EXERCISE DESCRIPTION:
Give the number of lines that contain the string "Python", and nothing else.

DATA RECORDS:

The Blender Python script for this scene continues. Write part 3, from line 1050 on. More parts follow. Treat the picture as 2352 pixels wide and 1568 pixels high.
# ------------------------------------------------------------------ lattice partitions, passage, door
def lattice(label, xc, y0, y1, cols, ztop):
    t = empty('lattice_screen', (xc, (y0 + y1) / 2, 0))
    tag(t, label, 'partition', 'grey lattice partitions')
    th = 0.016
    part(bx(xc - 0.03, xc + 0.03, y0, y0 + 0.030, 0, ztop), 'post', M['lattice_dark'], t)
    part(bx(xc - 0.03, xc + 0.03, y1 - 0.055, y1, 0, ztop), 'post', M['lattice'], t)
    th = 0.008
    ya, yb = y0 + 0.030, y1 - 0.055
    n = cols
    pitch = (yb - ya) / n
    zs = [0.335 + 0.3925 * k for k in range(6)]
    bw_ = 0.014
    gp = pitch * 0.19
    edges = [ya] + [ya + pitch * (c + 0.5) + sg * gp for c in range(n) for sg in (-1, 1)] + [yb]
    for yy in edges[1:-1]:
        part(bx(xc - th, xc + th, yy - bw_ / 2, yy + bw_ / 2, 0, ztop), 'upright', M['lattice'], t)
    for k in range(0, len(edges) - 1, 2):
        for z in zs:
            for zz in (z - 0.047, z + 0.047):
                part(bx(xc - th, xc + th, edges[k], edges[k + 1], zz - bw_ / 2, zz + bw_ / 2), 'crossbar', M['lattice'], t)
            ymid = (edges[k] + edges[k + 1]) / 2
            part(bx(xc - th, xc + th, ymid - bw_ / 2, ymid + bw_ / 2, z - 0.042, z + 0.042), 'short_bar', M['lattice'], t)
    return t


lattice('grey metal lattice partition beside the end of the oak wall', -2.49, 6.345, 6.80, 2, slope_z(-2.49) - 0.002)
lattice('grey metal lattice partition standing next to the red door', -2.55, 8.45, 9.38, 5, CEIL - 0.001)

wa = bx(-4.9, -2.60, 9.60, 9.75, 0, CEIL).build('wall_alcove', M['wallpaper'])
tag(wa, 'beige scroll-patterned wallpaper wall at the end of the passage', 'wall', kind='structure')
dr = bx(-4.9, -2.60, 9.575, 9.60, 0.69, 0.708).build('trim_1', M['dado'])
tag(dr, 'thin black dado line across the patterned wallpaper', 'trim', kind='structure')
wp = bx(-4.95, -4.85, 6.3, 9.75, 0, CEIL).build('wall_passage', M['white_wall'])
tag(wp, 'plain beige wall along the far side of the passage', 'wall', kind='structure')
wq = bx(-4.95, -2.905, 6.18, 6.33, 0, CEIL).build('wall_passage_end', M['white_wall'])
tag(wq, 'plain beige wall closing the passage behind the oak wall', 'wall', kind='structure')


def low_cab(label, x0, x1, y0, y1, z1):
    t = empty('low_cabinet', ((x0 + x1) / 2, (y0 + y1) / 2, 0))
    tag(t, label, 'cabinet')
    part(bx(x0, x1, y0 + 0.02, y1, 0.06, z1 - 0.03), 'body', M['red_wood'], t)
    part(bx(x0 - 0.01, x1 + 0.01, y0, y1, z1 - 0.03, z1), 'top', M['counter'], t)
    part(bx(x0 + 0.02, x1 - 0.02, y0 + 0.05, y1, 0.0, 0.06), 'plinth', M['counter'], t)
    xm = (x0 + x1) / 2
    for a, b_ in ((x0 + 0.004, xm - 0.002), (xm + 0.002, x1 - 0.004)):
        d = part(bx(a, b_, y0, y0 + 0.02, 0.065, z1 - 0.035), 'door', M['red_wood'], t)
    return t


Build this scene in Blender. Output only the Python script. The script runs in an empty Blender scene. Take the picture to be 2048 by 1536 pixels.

THE COMPLETED TASK:
2